Oh well, we will always stumble upon a bad decision here and there. Back to sightseeing, Imam Khomeini Square is not as impressive as I imagined but had colorful flowers that served as some sort of a beautiful boundary for the monument itself, with more chaotic traffic lurking the streets that surrounded it. I only took photos of buildings old and new, so forgive me for the lack of anything interesting to share. Wait, I take that apology back. Fuck you, I’m the one who haven’t had lunch for two days straight now.


I noticed that Tehran has a snow-capped mountain range stalking it from the background. Perhaps, that explains the chilly breeze. As for this part of the city, it reminds me so much of Old Manila in both ambiance and layout. If Jakarta, for me, was a bigger and more chaotic Manila, then Tehran is yet another Manila clone, but way colder. I walked around some more until I found the entrance to Golestan Palace, which has an IRR 150,000 (~PHP 225) admission fee so I had to say No Deal!

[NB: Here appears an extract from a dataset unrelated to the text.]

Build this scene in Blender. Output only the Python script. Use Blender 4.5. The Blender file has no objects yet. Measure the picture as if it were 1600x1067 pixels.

I decided to cut my walkathon short and bide energy by sleeping some more. With no more food at hand and just enough taxi money for Day Three, we have yet to see if I will be declared as the winner of Hunger Games Iran tomorrow. I will be giving you updates, hopefully from a bar or resto in Sharjah while munching on a giant hamburger and downing glass after glass after glass and another glass of milkshake while basking in perversely hot and hellish weather. Wish me luck. I think I really need it this time around.